Please quote exactly the lines below from the line containing "obj('floor_frame', bm, M['aisle'], boat, .01)" to the line containing "obj('thwart_post', bm, M['inner'], boat, .01)", both lines included, and nothing else.

** start The input **

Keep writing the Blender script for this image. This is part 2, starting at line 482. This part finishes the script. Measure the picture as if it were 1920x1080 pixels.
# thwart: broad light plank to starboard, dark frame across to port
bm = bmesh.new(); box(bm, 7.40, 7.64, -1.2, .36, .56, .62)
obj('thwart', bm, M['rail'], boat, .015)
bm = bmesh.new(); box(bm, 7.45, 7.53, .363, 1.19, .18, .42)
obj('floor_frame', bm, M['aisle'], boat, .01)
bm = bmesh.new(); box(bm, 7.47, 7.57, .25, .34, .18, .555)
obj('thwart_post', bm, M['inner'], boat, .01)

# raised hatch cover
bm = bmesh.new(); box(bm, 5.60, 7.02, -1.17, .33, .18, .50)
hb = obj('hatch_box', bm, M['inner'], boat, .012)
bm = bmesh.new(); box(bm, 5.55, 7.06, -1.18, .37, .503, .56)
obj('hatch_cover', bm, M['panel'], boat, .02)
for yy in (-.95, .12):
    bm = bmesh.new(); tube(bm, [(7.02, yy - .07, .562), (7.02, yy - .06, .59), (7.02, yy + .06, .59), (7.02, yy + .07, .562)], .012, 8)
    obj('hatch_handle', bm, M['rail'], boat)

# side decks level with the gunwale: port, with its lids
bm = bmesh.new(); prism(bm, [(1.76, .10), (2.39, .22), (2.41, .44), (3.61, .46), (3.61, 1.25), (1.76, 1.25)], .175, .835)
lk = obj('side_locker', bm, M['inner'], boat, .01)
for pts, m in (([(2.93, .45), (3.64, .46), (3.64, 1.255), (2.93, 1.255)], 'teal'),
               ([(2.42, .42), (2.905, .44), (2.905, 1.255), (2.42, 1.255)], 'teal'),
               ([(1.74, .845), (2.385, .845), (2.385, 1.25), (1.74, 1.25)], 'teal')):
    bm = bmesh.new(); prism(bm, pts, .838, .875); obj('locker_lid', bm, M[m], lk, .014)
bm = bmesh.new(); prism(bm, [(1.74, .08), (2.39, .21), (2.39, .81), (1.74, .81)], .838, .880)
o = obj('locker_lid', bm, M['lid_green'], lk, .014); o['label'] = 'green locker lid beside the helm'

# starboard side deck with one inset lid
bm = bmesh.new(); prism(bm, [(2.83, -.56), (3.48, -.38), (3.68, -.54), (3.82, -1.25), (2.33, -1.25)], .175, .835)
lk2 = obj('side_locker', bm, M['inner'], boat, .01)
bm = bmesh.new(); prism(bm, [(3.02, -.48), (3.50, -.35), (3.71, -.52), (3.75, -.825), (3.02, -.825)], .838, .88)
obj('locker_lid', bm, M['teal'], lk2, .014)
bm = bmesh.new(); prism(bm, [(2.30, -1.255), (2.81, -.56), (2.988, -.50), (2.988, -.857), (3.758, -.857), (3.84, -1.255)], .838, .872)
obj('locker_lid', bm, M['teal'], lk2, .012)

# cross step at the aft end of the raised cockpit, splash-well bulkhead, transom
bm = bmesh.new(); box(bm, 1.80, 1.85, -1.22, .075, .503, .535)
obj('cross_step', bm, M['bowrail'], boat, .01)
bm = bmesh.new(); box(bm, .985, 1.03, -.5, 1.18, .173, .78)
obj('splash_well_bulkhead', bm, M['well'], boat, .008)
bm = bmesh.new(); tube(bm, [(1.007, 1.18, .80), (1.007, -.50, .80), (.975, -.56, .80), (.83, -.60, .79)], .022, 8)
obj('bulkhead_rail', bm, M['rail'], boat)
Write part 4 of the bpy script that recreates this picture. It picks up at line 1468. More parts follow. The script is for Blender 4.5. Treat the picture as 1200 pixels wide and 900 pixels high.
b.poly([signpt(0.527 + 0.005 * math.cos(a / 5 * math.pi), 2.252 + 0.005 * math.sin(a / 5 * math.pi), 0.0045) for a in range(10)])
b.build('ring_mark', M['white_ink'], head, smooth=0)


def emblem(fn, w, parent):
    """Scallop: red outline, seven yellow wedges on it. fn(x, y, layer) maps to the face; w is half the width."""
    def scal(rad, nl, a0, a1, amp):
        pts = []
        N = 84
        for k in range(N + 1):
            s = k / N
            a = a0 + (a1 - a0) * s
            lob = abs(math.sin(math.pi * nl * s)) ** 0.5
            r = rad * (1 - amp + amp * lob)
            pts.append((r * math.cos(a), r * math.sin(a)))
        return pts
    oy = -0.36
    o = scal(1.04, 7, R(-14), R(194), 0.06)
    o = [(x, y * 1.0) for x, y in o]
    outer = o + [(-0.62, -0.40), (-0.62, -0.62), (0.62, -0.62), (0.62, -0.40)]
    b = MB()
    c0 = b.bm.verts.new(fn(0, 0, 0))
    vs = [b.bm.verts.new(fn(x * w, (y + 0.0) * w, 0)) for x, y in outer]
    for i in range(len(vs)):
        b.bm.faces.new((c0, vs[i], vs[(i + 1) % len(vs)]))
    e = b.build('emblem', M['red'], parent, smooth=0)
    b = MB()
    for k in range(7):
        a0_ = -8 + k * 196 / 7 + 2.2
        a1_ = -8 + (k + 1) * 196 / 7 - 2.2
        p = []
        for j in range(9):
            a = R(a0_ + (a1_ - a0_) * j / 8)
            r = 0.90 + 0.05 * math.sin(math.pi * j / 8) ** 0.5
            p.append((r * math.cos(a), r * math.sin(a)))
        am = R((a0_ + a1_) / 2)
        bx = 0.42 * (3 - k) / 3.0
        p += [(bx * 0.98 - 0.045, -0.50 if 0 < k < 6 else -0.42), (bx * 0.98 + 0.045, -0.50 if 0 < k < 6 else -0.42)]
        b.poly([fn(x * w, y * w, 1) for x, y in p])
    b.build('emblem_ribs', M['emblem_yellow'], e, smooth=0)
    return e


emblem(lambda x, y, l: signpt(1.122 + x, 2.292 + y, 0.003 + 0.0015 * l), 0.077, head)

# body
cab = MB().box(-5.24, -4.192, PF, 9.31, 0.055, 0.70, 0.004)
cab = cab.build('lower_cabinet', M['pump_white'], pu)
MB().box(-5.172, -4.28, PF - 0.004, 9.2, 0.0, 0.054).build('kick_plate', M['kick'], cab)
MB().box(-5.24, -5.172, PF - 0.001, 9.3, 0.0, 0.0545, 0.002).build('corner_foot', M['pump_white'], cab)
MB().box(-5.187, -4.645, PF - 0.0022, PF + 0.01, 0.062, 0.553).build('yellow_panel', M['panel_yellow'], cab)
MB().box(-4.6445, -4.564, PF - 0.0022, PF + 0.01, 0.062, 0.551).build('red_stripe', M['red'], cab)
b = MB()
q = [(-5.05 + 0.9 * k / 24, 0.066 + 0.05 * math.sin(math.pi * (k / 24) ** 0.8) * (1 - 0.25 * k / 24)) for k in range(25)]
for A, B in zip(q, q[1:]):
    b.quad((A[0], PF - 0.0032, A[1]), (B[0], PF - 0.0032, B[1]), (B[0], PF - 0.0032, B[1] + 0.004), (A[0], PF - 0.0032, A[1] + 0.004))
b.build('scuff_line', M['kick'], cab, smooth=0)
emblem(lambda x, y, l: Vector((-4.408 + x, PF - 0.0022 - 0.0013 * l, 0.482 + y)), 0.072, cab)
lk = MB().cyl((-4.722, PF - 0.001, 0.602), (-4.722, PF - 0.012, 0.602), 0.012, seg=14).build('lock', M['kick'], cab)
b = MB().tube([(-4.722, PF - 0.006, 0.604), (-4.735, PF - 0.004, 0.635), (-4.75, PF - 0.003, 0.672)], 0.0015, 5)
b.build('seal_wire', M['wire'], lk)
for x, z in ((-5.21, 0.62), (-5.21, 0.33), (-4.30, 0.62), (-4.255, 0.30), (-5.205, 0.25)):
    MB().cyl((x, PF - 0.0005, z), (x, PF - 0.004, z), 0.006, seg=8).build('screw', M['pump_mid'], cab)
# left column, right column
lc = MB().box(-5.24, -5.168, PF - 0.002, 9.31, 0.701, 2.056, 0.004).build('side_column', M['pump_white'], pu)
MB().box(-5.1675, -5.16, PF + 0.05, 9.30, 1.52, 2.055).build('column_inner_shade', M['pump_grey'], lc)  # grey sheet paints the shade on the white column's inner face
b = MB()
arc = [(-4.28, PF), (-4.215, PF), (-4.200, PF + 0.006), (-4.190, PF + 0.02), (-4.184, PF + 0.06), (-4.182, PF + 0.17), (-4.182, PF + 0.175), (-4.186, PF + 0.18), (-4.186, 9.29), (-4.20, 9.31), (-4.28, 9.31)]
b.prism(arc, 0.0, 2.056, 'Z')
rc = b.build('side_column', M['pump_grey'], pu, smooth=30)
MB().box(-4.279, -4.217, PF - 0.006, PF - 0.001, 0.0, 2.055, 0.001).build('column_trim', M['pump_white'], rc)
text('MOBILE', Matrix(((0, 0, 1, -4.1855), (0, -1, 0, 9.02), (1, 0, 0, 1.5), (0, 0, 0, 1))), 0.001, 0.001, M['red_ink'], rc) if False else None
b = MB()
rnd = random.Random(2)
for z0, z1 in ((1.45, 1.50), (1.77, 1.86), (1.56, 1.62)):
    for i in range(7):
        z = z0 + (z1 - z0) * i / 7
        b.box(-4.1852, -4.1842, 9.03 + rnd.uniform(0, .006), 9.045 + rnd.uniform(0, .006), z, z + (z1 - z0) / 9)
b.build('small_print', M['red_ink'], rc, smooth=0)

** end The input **

## Completed exercise
obj('floor_frame', bm, M['aisle'], boat, .01)
bm = bmesh.new(); box(bm, 7.47, 7.57, .25, .34, .18, .555)
obj('thwart_post', bm, M['inner'], boat, .01)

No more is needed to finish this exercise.